= DATA =
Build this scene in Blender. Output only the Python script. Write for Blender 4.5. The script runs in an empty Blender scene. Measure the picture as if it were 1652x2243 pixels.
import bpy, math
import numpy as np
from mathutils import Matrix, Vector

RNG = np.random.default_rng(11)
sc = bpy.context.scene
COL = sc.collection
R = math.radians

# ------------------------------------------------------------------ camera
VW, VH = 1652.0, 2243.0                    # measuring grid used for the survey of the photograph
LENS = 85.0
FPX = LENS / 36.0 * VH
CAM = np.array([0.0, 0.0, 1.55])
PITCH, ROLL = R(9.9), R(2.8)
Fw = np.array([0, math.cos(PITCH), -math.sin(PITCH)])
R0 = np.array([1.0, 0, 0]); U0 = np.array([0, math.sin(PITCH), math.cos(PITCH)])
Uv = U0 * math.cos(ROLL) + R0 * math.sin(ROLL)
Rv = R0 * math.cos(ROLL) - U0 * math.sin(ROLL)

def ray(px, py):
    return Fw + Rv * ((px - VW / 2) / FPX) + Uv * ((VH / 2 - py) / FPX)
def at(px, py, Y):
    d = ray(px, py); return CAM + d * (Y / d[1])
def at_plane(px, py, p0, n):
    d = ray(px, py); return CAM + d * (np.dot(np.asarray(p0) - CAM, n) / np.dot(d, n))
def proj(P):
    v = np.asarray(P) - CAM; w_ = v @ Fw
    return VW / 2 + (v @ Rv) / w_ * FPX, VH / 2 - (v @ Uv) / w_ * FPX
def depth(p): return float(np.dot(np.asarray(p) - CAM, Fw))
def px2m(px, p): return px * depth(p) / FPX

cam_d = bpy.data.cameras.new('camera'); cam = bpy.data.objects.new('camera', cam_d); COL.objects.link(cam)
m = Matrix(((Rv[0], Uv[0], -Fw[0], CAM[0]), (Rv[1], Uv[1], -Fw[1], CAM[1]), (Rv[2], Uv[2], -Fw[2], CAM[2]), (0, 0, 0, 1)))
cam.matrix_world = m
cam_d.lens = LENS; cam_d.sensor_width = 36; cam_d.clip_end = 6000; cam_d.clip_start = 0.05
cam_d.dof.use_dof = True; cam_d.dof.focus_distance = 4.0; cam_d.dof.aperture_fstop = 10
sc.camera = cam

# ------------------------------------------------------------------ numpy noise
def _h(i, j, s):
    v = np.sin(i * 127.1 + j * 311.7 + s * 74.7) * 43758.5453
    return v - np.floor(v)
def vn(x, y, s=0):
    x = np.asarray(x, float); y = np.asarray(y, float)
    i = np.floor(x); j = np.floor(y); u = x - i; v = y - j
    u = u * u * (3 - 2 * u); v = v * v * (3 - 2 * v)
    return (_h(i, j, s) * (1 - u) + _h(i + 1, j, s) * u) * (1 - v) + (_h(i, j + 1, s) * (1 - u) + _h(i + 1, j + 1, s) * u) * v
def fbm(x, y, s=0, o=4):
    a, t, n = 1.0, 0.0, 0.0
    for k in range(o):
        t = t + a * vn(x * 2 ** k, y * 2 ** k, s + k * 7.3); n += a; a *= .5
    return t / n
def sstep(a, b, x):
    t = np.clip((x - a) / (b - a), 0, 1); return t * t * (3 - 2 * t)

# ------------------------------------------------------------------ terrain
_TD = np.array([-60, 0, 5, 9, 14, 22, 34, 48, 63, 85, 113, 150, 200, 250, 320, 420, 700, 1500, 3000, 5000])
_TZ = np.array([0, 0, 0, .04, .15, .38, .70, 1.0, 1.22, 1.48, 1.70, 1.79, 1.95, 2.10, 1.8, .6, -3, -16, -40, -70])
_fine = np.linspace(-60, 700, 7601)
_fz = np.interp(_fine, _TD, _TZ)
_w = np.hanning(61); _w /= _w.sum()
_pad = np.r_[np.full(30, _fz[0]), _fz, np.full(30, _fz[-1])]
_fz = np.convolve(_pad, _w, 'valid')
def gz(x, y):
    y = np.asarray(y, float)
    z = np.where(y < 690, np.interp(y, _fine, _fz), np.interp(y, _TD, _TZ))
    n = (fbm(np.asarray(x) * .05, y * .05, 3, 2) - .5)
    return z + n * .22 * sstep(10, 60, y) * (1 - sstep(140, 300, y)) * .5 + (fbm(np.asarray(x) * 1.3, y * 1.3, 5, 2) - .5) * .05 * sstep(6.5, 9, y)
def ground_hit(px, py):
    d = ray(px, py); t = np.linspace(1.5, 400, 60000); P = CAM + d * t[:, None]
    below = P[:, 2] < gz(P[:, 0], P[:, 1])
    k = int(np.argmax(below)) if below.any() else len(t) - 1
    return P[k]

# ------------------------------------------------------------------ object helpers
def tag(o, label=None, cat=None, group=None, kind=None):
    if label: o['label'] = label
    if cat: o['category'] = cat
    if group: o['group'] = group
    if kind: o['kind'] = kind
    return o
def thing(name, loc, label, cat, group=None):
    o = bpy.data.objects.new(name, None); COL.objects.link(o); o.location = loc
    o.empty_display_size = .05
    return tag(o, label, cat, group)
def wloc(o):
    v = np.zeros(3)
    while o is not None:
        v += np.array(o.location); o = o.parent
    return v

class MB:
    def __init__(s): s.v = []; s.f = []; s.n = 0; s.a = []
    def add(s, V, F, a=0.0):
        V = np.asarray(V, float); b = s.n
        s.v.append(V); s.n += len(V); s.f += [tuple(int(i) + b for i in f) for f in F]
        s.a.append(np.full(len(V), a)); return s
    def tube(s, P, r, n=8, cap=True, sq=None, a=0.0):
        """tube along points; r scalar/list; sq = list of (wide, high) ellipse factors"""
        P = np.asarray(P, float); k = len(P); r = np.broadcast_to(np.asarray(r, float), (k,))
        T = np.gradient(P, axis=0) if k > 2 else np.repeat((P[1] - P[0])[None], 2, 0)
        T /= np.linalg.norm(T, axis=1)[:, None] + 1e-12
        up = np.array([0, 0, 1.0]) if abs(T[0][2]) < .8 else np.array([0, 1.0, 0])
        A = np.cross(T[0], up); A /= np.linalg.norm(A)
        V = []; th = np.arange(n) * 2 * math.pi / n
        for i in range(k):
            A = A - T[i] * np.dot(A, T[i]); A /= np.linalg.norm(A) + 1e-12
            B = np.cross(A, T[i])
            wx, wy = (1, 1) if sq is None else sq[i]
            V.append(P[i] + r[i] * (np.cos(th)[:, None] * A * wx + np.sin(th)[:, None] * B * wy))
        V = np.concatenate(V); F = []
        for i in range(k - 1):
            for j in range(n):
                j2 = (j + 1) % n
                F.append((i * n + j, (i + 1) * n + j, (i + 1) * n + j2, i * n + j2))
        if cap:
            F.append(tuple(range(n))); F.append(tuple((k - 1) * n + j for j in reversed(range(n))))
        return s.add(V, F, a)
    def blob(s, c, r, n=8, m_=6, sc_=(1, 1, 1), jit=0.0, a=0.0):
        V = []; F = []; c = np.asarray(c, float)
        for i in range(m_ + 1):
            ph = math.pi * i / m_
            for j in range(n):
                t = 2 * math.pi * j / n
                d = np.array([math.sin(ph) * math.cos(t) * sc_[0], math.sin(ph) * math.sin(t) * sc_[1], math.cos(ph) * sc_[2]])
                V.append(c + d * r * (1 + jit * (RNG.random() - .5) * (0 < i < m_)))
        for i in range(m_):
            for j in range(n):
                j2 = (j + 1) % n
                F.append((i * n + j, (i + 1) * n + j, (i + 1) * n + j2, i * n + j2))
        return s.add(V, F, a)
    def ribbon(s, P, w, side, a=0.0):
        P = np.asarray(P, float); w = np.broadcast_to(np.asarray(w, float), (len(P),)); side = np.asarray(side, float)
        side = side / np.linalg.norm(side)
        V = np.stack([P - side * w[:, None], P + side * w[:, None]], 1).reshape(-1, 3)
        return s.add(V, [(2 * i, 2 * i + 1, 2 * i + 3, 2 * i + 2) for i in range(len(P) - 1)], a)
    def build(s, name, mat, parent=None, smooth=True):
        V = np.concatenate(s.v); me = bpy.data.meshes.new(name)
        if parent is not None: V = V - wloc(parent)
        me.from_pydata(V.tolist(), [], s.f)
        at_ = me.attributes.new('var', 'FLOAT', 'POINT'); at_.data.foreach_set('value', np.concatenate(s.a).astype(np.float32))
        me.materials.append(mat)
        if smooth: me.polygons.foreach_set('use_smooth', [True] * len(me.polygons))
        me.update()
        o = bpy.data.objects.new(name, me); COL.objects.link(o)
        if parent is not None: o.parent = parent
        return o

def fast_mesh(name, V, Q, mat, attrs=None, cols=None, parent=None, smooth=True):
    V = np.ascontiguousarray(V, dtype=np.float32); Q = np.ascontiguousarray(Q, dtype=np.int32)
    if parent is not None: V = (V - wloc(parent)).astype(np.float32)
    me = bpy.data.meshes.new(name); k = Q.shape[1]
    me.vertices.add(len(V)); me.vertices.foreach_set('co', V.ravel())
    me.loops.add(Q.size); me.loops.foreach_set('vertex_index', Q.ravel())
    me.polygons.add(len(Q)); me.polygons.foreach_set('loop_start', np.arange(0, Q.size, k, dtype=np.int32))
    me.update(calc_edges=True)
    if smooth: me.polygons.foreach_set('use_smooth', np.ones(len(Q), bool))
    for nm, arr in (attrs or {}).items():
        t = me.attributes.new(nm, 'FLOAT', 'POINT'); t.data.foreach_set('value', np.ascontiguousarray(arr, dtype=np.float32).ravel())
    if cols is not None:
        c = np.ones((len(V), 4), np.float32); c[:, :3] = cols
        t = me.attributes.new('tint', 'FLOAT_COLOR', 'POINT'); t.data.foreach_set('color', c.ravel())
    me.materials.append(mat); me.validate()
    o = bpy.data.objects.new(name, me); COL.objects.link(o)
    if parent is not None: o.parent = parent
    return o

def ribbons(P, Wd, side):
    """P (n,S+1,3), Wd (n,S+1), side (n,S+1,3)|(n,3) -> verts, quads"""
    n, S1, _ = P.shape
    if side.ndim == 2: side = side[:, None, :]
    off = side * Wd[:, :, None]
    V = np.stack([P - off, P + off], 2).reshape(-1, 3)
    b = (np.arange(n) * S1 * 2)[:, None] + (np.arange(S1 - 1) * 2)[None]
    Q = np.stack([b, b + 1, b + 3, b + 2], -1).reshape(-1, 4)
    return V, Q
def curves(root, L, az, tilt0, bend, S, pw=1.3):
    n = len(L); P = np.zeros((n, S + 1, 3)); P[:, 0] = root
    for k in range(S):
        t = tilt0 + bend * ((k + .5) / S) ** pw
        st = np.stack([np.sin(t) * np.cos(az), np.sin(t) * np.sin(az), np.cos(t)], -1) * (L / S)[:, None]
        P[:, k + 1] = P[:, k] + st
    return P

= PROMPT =
Return the lines above precisely as they appear, beginning at the first line and ending at the line with "R = math.radians", and nothing after it.

= EXPECTED OUTPUT =
Build this scene in Blender. Output only the Python script. Write for Blender 4.5. The script runs in an empty Blender scene. Measure the picture as if it were 1652x2243 pixels.
import bpy, math
import numpy as np
from mathutils import Matrix, Vector

RNG = np.random.default_rng(11)
sc = bpy.context.scene
COL = sc.collection
R = math.radians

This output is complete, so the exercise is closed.